## WORK REQUIRED
Find how many lines in the material contain "from"; your answer should be that number alone.

## DATA
——————————

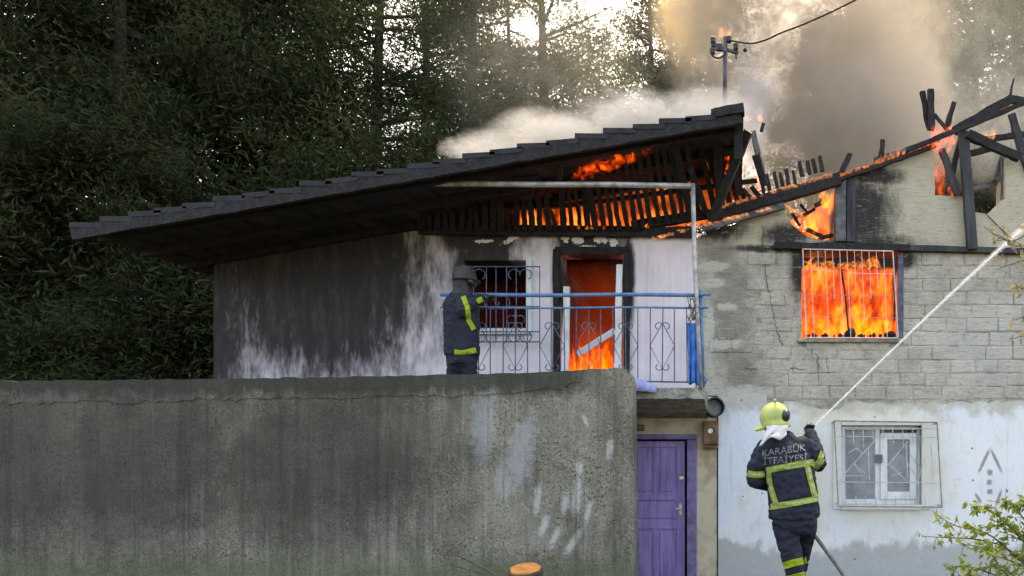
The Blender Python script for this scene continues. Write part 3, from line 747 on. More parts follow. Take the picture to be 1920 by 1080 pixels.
# --- upper window grille, charred lintel, sill debris
uw = empty('upper_window', P(1597, 634, DW) - worldloc(house)); uw.parent = house
gd = DW - .10
bm = bmesh.new()
for a, b_ in (((1505, 467), (1674, 471)), ((1505, 467), (1512, 633)), ((1674, 471), (1684, 632)), ((1512, 633), (1684, 634))): tube(bm, [g(*a), g(*b_)], .0095, 6)
part('grille_frame', bm, M['grillewhite'], uw)
rr = random.Random(2)
for i in range(11):
    x = 1519.5 + i * 13.7; y_end = (632, 525, 632, 560, 632, 632, 545, 600, 560, 540, 632)[i]
    bm = bmesh.new(); tube(bm, [g(x, 469), g(x + (y_end - 469) * .045, y_end)], .0052, 6); part('grille_bar', bm, M['grillewhite'], uw)
for (x0_, x1_, y) in ((1512, 1560, 506), (1590, 1676, 512), (1508, 1684, 553), (1510, 1684, 594), (1514, 1535, 590)):
    bm = bmesh.new(); tube(bm, [g(x0_, y), g(x1_, y + 2)], .0048, 6); part('grille_bar', bm, M['rustbar' if y > 550 else 'grillewhite'], uw)
bm = bmesh.new(); tube(bm, [P(1576, 500, DW + .1), P(1584, 545, DW + .1), P(1592, 632, DW + .1)], .014, 6); part('burnt_mullion', bm, M['char'], uw)
bm = bmesh.new(); pbox(bm, 1684, 1694, 474, 634, DW - .03, DW - .001, .004); part('blue_jamb', bm, M['barpaint'], uw)
bm = bmesh.new(); pbox(bm, 1496, 1694, 634.5, 641, DW - .07, DW - .001, .006); part('window_sill', bm, M['slab'], uw)
bm = bmesh.new()
for i in range(46):
    x = rr.uniform(1512, 1678); s_ = rr.uniform(.012, .035) * (2.0 if abs(x - 1596) < 9 or x > 1662 else 1)
    ellipsoid(bm, P(x, 631 - s_ * 60, DW + rr.uniform(.0, .15)), (s_, s_, s_ * rr.uniform(.7, 1.5)), 6, 4)
o = part('charred_debris', bm, M['char'], uw); o['kind'] = 'stuff'
bm = bmesh.new(); beam(bm, P(1452, 461, DW - .05), P(1704, 466, DW - .05), .085, .09, .012, 12, 1); part('lintel_beam', bm, M['char'], house)
bm = bmesh.new(); beam(bm, P(1704.5, 466, DW - .05), P(2000, 474, DW - .05), .075, .09, .008, 10, 1); part('lintel_beam', bm, M['post'], house)
bm = bmesh.new(); pbox(bm, 1567, 1586, 338, 452, DW - .05, DW - .001, .005); part('charred_plank', bm, M['ash'], house)
bm = bmesh.new(); pbox(bm, 1588, 1604, 334, 453, DW - .035, DW - .001, .005); part('charred_plank', bm, M['post'], house)

# --- burnt roof timbers of the right half
def timber(nm, a, b_, w_, m_='char', rough=.014, n_=8, taper=1.0, hgt=None):
    bm = bmesh.new(); beam(bm, P(*a), P(*b_), .92 * w_ * a[2] / F, (hgt or .6 * w_) * a[2] / F, rough, n_, taper, seed=a[0] % 17)
    return part(nm, bm, M[m_], house)
RB = DW - .10
timber('wall_plate', (1185, 424, RB), (1330, 401, RB), 18)
timber('roof_beam', (1326, 408, RB - .05), (1575, 336, RB - .05), 24, n_=14)
timber('wall_plate', (1316, 428, RB - .02), (1470, 386, RB - .02), 14, 'ash', n_=12)
timber('roof_beam', (1575, 335, RB), (1752, 272, RB), 12, n_=14)
timber('roof_beam', (1640, 300, RB + .1), (1760, 262, RB + .1), 9, 'ash', n_=10)
timber('ridge_beam', (1700, 282, RB - .12), (1930, 190, RB - .12), 9, n_=16)
timber('rafter', (1790, 246, RB + .2), (1895, 186, RB + .2), 17, n_=10)
timber('rafter', (1890, 186, RB + .2), (1960, 194, RB + .2), 13, n_=5)
timber('rafter_stub', (1893, 185, RB + .2), (1901, 148, RB + .2), 6, taper=.5)
timber('rafter_stub', (1742, 240, RB + .1), (1729, 172, RB + .1), 11, taper=.85)
timber('rafter_stub', (1746, 244, RB + .05), (1745, 168, RB + .05), 13, taper=.9)
timber('rafter_stub', (1776, 236, RB + .1), (1788, 192, RB + .1), 11, taper=.8)
timber('rafter_stub', (1784, 254, RB + .05), (1752, 214, RB + .05), 7, taper=.8)
timber('rafter_stub', (1650, 302, RB), (1655, 262, RB), 10, taper=.9)
timber('rafter_stub', (1577, 328, RB), (1593, 288, RB), 12, taper=.8)
timber('gable_post', (1823, 468, DW - .11), (1806, 248, DW - .11), 19, 'post', .008, 10)
timber('gable_post', (1764, 366, DW + .1), (1758, 272, DW + .1), 14, 'ember')if 'ember' in M else None
timber('brace', (1795, 366, DW - .06), (1766, 280, DW - .06), 13, 'post')
timber('brace', (1781, 342, DW + .02), (1802, 256, DW + .02), 11)
timber('brace', (1813, 252, DW - .16), (1912, 296, DW - .16), 17, n_=10)
timber('brace', (1896, 214, DW - .02), (1930, 330, DW - .02), 13, 'post', n_=8)
timber('purlin', (1800, 292, DW + .5), (1862, 278, DW + .5), 11)
timber('purlin', (1812, 358, DW + .3), (1886, 338, DW + .3), 9, 'ash')
timber('purlin', (1850, 262, DW + .4), (1930, 250, DW + .4), 11)
timber('opening_jamb', (1882, 372, DW + .1), (1882, 290, DW + .1), 11, 'ash')
timber('wall_stub', (1867, 338, DW + .2), (1880, 296, DW + .2), 15, 'ash', .03)
for (a_, b_, w_) in (((1492, 410), (1528, 392), 7), ((1500, 384), (1516, 402), 6), ((1528, 386), (1548, 374), 8), ((1484, 398), (1500, 424), 6), ((1510, 430), (1545, 446), 7), ((1536, 450), (1562, 440), 6)): timber('charred_scrap', (*a_, DW + .12), (*b_, DW + .16), w_, rough=.02, n_=4)
# stubs of roof battens standing on the beam
rr = random.Random(21)
x = 1432.0
while x < 1548:
    yb = 405 - (x - 1320) * .262 - 12
    hgt_ = rr.choice((38, 34, 30, 36, 16, 22)) if x < 1490 else rr.choice((26, 20, 12, 28))
    if x > 1500: yb -= 14
    timber('batten_stub', (x, yb, DW - .02), (x - 4 - rr.uniform(0, 3), yb - hgt_, DW - .02), rr.uniform(6, 9), rough=.01, n_=3, taper=.9)
    x += rr.uniform(11, 14)

# --- left roof: courses of tiles seen from the verge, bargeboard, soffit, hanging posts
RDp = 7.5; SL = math.tan(math.radians(0))
roof = empty('roof', P(1100, 250, RDp) - worldloc(house)); roof.parent = house
def rtop(px): return 206 + (1392 - px) * .1745
Y1 = 12.9
px = 1394.0; k = 0
while px > 150:
    pa = px - 52 - 9                                     # each course laps over the one below it
    yb_r, yb_l = rtop(px) - 1 + random.uniform(-2, 2), rtop(pa) - 9 + random.uniform(-4, 3)
    x1, x0_ = wx(px, RDp), wx(pa, RDp); z1, z0_ = wz(yb_r, RDp), wz(yb_l, RDp)
    nt = 9
    Ye = Y1 if px < 1120 else 9.9 + (px % 7) * .08
    for j in range(nt if px > 820 else 1):
        ya = RDp + (Ye - RDp) * j / (nt if px > 820 else 1); yb_ = RDp + (Ye - RDp) * (j + 1) / (nt if px > 820 else 1) - .006
        bm = bmesh.new(); dz = random.uniform(-.008, .008)
        vs = [bm.verts.new(v) for v in ((x0_, ya, z0_ + dz), (x1, ya, z1 + dz), (x1, yb_, z1 + dz), (x0_, yb_, z0_ + dz), (x0_, ya, z0_ - .06 + dz), (x1, ya, z1 - .06 + dz), (x1, yb_, z1 - .06 + dz), (x0_, yb_, z0_ - .06 + dz))]
        for f_ in ((0, 1, 2, 3), (7, 6, 5, 4), (0, 4, 5, 1), (1, 5, 6, 2), (2, 6, 7, 3), (3, 7, 4, 0)): bm.faces.new([vs[i] for i in f_])
        part('roof_tile', bm, M['tile'], roof)
    px -= random.uniform(47, 57); k += 1
bm = bmesh.new()
a = P(1390, rtop(1390) + 14, RDp + .03); b_ = P(136, rtop(136) + 14, RDp + .03)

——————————

## FULL ANSWER
2